Supplied information =
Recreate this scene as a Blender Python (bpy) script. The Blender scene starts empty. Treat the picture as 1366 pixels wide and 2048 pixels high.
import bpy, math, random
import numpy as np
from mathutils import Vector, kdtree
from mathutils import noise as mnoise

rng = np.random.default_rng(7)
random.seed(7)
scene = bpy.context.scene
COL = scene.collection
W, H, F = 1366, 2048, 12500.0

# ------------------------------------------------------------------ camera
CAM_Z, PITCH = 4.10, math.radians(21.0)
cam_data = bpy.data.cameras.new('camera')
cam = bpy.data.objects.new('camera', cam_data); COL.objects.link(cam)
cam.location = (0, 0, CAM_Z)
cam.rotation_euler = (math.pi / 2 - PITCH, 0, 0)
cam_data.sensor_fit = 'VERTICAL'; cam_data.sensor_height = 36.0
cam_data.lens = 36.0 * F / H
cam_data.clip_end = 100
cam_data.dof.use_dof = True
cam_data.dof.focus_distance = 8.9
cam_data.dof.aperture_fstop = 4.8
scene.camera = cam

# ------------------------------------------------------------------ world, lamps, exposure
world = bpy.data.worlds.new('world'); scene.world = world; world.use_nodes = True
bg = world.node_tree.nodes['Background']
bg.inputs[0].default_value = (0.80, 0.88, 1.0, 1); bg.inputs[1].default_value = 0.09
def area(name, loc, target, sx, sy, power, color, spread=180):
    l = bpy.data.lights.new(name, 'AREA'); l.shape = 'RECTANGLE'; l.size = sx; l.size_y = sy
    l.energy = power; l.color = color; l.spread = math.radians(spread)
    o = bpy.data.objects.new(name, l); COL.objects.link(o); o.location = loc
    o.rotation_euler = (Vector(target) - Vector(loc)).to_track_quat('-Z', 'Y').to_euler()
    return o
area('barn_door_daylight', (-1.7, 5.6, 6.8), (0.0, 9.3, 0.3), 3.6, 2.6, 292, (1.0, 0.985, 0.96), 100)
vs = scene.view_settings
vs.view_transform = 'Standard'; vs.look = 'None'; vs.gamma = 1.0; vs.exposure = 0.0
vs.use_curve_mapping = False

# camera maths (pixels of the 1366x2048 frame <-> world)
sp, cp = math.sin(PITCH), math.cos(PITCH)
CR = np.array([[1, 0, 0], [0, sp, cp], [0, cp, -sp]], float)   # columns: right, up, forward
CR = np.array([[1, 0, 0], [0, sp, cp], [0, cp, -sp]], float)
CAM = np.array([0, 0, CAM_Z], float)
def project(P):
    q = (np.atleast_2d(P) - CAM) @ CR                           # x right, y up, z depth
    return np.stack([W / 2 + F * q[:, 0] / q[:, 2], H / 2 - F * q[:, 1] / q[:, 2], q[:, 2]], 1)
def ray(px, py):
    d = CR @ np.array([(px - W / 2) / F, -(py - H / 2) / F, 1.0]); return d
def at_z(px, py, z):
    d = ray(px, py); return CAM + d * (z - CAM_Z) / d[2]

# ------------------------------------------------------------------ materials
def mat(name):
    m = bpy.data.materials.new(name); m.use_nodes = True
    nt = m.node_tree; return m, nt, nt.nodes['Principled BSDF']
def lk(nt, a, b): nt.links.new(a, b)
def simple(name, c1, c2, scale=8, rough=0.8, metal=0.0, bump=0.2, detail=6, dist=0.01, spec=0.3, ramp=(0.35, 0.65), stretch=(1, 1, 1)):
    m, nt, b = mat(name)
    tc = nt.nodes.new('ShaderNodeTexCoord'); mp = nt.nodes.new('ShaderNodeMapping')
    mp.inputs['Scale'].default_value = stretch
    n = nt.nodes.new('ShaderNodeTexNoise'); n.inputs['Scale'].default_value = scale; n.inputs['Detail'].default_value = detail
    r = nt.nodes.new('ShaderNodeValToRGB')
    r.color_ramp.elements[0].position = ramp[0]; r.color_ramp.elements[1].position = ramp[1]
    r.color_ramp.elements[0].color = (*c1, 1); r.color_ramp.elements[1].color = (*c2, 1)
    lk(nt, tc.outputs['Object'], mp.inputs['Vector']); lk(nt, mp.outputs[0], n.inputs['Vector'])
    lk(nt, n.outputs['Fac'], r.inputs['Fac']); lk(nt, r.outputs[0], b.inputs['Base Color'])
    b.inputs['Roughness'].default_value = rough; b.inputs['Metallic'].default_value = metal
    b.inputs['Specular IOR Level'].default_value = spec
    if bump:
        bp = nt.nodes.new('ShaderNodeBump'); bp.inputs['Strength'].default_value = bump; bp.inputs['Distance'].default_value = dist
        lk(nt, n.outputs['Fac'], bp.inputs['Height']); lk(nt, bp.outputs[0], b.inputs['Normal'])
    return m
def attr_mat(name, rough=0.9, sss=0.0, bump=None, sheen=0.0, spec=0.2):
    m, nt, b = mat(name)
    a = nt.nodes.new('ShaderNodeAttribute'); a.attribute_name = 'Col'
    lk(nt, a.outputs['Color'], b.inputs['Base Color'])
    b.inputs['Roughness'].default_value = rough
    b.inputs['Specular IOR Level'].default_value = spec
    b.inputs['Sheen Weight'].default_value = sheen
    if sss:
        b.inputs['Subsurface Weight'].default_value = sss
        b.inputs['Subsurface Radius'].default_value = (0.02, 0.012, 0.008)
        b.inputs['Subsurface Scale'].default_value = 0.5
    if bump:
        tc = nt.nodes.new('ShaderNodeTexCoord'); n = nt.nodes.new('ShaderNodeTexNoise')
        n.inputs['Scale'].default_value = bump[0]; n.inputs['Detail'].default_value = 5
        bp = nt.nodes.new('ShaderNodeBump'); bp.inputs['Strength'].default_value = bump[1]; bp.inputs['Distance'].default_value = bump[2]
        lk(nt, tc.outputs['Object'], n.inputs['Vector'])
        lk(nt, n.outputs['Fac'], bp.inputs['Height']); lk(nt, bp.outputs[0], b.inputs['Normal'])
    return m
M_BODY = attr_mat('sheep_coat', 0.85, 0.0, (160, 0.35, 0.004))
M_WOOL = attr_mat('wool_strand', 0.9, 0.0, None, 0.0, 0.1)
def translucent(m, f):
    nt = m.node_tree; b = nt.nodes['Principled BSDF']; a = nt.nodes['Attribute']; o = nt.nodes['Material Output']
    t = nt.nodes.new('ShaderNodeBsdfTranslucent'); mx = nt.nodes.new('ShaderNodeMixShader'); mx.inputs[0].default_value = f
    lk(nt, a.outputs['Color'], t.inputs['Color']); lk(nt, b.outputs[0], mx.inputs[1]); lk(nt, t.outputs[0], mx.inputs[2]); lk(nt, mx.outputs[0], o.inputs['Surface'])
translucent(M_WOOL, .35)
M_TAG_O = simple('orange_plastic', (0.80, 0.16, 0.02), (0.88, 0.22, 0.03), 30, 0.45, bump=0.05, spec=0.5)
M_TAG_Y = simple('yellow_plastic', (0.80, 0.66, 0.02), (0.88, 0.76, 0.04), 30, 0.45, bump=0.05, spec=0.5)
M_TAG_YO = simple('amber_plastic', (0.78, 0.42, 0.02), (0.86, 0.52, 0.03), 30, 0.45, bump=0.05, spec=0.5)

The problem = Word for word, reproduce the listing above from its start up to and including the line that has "W, H, F = 1366, 2048, 12500.0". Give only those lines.

Written solution =
Recreate this scene as a Blender Python (bpy) script. The Blender scene starts empty. Treat the picture as 1366 pixels wide and 2048 pixels high.
import bpy, math, random
import numpy as np
from mathutils import Vector, kdtree
from mathutils import noise as mnoise

rng = np.random.default_rng(7)
random.seed(7)
scene = bpy.context.scene
COL = scene.collection
W, H, F = 1366, 2048, 12500.0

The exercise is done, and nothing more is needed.